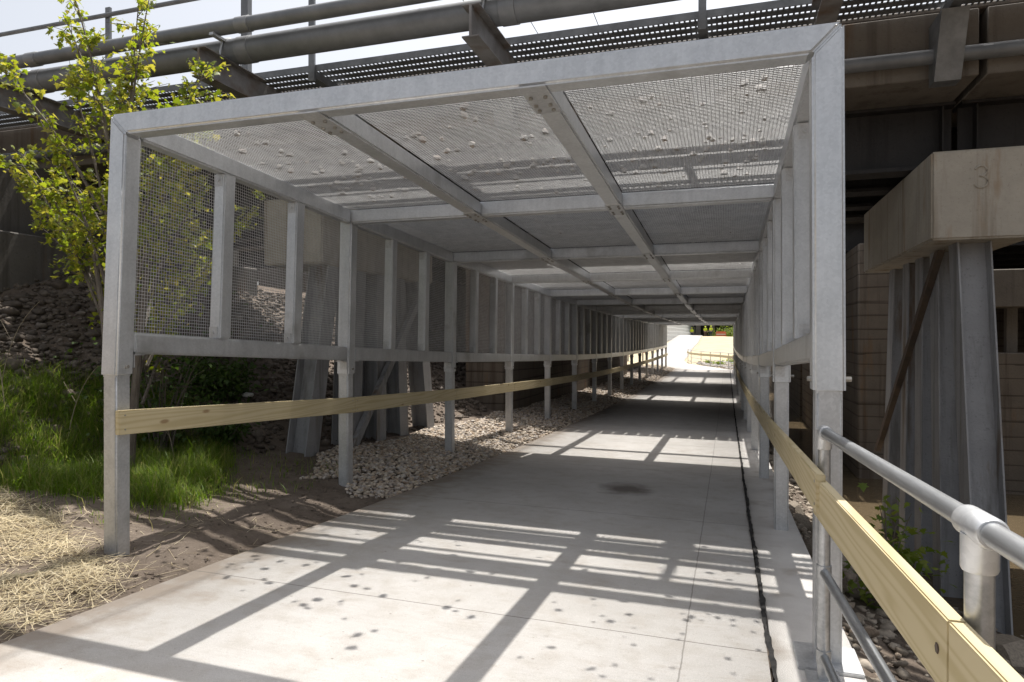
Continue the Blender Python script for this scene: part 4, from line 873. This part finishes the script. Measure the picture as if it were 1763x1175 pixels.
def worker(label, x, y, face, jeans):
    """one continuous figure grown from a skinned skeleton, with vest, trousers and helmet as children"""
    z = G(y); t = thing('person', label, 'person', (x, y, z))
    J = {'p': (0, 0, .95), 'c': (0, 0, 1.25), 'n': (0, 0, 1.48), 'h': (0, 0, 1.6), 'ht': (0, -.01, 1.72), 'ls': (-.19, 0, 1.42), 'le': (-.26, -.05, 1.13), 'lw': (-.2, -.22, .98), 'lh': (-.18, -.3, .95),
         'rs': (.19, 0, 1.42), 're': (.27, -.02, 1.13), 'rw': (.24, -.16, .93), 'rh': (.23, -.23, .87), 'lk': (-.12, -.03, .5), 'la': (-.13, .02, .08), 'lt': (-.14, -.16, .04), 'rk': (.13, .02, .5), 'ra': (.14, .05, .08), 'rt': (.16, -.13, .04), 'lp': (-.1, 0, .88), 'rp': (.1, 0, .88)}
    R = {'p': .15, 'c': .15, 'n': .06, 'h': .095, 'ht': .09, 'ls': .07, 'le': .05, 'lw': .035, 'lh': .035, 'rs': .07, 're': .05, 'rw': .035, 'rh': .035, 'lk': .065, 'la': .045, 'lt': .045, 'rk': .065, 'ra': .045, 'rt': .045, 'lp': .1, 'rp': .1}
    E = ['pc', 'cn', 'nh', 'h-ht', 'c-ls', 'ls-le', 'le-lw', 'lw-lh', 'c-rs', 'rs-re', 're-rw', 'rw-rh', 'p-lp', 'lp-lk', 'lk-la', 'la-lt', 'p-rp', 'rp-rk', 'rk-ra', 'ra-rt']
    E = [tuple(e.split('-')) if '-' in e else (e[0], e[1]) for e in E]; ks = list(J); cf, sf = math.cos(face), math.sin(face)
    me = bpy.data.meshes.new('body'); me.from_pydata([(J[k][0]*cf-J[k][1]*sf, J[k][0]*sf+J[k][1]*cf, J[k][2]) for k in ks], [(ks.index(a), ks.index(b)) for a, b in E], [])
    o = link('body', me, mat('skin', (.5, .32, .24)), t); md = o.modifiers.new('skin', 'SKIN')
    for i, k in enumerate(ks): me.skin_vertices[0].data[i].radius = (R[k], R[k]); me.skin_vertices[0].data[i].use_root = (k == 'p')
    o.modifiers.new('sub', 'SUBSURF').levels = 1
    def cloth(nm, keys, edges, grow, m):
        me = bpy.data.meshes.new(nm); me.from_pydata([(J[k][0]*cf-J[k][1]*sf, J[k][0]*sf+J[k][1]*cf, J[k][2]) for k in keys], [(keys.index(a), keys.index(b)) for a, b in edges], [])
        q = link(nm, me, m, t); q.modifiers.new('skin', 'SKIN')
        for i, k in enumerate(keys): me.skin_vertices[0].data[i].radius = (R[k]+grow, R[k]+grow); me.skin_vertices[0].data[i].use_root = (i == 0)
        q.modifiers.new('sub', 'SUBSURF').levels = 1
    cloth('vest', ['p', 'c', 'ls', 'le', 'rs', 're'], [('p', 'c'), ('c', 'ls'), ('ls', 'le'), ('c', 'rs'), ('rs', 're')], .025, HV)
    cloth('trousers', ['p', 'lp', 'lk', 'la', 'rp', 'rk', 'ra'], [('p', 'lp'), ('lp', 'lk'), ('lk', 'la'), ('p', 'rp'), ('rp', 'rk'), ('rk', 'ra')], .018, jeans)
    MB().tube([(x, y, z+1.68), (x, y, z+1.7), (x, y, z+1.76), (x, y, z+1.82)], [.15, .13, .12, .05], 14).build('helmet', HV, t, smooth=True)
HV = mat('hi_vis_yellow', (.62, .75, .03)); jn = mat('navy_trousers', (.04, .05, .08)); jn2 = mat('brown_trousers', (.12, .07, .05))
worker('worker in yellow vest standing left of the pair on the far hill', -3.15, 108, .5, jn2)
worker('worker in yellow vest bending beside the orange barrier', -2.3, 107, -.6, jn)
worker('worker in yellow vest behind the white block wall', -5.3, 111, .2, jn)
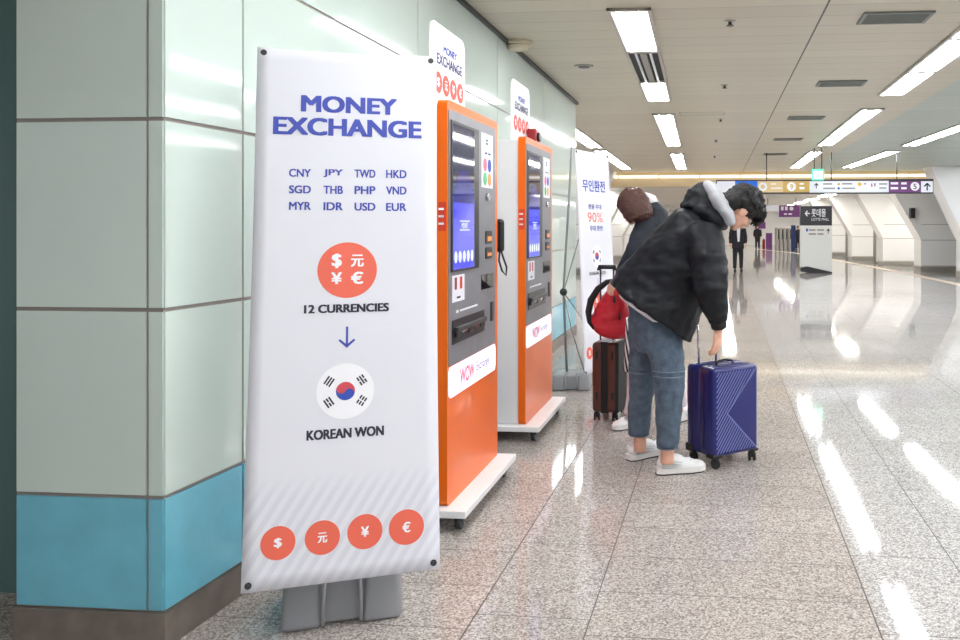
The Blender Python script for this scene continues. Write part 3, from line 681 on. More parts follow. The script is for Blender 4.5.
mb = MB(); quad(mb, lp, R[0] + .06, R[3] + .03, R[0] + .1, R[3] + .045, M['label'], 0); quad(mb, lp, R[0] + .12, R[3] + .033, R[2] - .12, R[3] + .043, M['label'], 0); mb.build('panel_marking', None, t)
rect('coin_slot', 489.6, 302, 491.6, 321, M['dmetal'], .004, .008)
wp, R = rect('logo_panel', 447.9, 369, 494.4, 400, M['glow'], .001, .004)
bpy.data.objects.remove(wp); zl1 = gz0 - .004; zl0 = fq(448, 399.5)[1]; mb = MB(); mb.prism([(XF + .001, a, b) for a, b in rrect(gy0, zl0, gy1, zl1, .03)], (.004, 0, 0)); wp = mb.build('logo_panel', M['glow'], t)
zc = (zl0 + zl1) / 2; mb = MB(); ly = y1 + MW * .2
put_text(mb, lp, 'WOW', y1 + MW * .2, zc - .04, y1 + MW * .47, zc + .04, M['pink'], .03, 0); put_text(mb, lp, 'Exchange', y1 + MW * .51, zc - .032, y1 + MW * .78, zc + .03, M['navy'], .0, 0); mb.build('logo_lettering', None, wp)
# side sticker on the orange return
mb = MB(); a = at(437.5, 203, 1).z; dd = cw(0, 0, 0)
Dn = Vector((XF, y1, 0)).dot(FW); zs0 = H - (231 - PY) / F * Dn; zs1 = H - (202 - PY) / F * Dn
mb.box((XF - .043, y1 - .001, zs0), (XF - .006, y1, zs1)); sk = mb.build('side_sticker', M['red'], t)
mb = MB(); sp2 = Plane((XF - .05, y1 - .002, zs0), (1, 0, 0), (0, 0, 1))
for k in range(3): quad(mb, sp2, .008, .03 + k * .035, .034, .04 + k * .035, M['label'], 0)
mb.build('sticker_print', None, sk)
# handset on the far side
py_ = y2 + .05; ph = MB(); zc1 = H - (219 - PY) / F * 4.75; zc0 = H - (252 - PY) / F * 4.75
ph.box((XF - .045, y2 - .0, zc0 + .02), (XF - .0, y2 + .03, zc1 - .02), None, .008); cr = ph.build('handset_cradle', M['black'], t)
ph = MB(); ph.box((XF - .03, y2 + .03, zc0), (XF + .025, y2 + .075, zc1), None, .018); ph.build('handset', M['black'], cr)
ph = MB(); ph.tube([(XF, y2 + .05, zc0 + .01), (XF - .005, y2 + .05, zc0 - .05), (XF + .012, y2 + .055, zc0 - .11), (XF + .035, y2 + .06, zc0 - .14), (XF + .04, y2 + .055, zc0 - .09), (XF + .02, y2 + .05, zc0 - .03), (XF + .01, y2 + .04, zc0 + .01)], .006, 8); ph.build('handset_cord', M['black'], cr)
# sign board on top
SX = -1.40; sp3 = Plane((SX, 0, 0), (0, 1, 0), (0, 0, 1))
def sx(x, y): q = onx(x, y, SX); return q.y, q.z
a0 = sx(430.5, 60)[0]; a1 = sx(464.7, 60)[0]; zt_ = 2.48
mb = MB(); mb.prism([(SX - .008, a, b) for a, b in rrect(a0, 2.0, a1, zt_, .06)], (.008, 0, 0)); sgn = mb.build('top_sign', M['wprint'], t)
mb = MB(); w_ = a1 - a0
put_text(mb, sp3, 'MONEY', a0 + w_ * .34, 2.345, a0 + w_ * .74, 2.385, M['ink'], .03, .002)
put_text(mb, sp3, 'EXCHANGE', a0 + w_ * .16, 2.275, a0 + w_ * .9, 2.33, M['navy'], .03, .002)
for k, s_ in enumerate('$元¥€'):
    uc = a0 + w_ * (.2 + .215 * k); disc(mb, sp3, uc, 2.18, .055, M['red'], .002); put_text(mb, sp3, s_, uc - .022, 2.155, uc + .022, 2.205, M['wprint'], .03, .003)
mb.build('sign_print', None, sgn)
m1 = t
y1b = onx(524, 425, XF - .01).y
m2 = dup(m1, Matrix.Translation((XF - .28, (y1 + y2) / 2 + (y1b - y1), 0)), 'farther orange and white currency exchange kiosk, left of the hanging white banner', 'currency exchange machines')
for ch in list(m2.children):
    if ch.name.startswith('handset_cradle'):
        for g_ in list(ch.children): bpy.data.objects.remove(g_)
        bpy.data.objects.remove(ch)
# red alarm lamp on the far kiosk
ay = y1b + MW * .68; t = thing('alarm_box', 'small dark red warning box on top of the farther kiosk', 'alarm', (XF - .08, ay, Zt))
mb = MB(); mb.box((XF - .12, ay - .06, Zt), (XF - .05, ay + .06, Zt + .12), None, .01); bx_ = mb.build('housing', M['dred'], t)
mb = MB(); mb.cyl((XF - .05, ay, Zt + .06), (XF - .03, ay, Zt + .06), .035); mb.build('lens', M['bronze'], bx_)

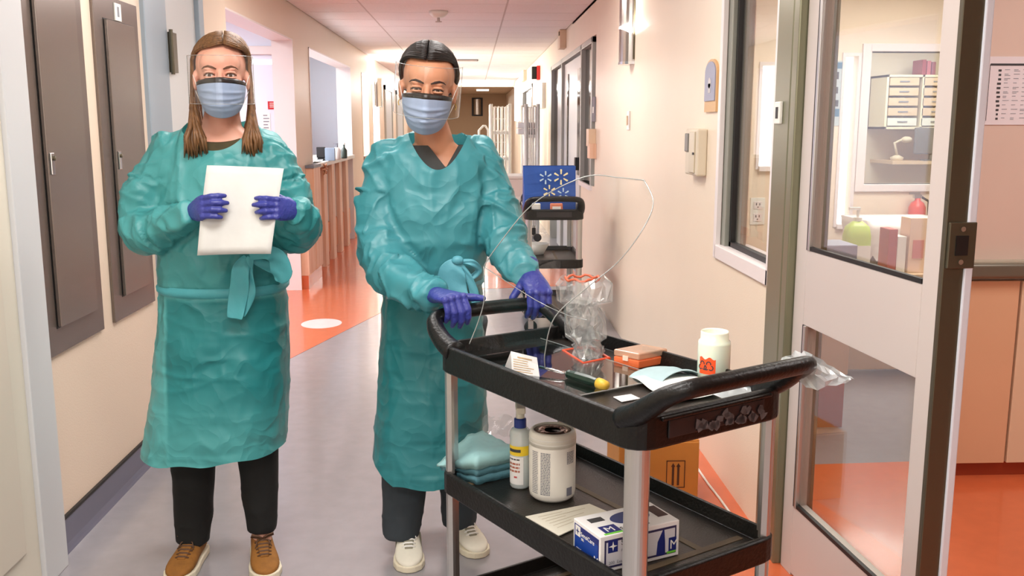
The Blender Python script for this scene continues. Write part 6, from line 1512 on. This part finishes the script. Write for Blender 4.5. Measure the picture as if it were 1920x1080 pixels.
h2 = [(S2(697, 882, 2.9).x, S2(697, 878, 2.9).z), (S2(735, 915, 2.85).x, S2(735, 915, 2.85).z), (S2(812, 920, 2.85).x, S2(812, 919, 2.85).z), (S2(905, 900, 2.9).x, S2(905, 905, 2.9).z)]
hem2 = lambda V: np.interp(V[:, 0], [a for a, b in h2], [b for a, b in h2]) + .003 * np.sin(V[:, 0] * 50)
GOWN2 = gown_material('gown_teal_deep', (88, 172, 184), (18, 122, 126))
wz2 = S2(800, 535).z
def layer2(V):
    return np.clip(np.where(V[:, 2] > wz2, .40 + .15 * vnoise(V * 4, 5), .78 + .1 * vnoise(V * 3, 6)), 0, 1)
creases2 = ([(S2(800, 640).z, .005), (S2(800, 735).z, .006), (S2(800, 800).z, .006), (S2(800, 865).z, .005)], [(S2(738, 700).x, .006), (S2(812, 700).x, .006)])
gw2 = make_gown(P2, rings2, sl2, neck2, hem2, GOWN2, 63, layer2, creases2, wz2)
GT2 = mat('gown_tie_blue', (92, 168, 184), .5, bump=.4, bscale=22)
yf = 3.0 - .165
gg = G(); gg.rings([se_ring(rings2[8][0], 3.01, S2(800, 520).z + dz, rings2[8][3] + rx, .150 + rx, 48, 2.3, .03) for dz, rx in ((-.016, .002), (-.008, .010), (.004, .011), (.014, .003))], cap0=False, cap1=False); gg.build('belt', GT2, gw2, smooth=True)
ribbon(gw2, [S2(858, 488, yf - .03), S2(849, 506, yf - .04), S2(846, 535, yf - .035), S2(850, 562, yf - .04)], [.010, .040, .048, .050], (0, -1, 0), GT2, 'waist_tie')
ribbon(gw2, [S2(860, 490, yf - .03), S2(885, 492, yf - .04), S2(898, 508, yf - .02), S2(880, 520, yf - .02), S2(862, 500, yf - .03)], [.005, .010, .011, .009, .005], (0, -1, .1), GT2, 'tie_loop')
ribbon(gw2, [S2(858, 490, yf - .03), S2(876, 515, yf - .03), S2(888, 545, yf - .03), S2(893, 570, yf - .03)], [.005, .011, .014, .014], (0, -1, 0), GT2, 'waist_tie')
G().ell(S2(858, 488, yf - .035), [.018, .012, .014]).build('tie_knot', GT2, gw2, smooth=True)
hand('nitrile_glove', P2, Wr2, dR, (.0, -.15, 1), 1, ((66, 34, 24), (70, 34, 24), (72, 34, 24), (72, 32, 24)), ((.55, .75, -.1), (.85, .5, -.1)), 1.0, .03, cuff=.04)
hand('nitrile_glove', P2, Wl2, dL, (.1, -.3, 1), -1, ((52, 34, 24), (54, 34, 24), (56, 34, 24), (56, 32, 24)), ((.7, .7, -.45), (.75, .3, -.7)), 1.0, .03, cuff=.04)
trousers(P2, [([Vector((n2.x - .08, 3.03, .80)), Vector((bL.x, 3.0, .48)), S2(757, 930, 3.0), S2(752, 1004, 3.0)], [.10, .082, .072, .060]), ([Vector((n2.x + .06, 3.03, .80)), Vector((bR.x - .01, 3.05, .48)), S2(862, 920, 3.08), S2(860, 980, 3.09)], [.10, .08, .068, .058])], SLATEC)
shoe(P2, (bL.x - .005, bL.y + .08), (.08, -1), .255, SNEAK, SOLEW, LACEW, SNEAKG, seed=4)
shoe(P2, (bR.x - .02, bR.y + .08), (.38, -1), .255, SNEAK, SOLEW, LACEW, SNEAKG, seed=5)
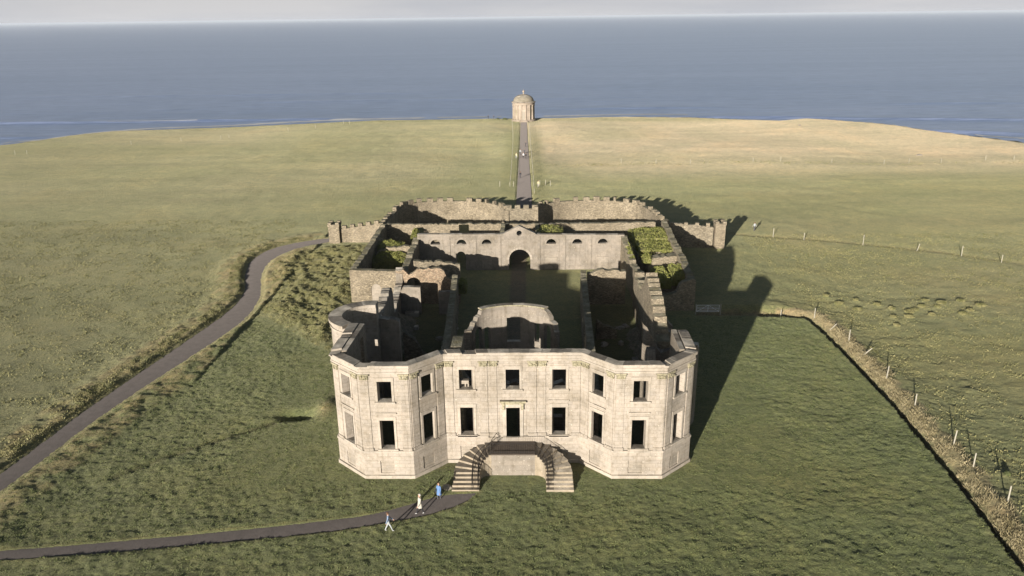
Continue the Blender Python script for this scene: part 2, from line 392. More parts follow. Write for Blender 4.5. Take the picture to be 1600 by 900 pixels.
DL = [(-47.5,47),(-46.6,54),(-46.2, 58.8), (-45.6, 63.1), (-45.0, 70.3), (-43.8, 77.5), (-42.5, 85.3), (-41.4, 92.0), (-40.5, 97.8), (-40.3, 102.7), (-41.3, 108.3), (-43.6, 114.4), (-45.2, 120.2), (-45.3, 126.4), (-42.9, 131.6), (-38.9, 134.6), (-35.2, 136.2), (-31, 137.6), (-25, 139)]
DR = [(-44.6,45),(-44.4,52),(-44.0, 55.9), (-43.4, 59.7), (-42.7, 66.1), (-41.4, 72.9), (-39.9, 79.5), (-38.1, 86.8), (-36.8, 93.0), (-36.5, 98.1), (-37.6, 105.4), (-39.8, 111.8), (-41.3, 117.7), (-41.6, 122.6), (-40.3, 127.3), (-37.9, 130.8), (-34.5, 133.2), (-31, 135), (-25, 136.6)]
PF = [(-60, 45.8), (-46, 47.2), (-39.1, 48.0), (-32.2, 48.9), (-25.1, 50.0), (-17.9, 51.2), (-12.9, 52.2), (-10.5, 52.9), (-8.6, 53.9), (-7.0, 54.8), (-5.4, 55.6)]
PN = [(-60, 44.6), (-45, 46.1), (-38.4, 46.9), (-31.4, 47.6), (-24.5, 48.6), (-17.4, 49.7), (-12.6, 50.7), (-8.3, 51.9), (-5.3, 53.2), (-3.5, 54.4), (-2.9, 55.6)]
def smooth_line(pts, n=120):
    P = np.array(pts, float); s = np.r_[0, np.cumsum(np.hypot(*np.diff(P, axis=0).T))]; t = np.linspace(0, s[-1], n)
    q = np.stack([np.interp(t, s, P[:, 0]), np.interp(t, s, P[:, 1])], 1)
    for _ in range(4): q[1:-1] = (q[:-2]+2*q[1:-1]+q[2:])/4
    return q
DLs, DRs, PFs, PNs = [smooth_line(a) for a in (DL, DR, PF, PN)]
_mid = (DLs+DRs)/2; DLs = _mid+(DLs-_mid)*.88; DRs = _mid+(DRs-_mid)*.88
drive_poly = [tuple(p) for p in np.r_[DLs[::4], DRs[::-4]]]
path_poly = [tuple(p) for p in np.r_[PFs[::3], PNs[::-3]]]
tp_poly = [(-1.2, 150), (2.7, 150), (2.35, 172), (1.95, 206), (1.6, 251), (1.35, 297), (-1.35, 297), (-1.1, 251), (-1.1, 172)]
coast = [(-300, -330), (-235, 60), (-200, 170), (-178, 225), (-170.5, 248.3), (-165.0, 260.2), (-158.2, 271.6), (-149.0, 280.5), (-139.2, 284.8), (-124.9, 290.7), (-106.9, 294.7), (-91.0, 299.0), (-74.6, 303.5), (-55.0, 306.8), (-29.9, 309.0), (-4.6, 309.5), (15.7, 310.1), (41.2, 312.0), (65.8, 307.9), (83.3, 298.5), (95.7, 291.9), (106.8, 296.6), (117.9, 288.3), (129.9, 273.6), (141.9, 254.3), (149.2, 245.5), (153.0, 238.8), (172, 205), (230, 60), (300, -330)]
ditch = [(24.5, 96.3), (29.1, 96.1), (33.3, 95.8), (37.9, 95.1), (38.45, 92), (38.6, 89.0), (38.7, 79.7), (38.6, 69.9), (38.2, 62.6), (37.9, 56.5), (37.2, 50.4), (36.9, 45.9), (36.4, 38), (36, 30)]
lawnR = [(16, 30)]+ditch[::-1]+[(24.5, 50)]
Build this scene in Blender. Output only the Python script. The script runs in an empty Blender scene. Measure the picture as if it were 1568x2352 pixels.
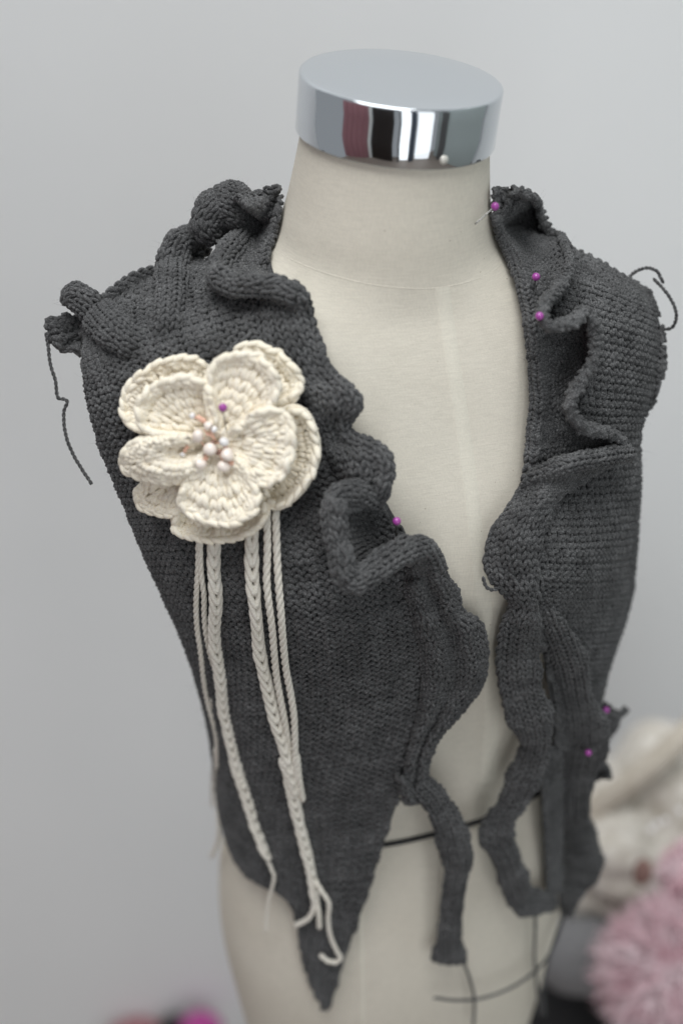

What you have to do >> Set down, exactly and alone, the run of lines from the line that has "were 1920x1080 pixels." to the line that has "(S2(812, 700).x, .006)])".

Solution below >>
The Blender Python script for this scene continues. Write part 6, from line 1512 on. This part finishes the script. Write for Blender 4.5. Measure the picture as if it were 1920x1080 pixels.
h2 = [(S2(697, 882, 2.9).x, S2(697, 878, 2.9).z), (S2(735, 915, 2.85).x, S2(735, 915, 2.85).z), (S2(812, 920, 2.85).x, S2(812, 919, 2.85).z), (S2(905, 900, 2.9).x, S2(905, 905, 2.9).z)]
hem2 = lambda V: np.interp(V[:, 0], [a for a, b in h2], [b for a, b in h2]) + .003 * np.sin(V[:, 0] * 50)
GOWN2 = gown_material('gown_teal_deep', (88, 172, 184), (18, 122, 126))
wz2 = S2(800, 535).z
def layer2(V):
    return np.clip(np.where(V[:, 2] > wz2, .40 + .15 * vnoise(V * 4, 5), .78 + .1 * vnoise(V * 3, 6)), 0, 1)
creases2 = ([(S2(800, 640).z, .005), (S2(800, 735).z, .006), (S2(800, 800).z, .006), (S2(800, 865).z, .005)], [(S2(738, 700).x, .006), (S2(812, 700).x, .006)])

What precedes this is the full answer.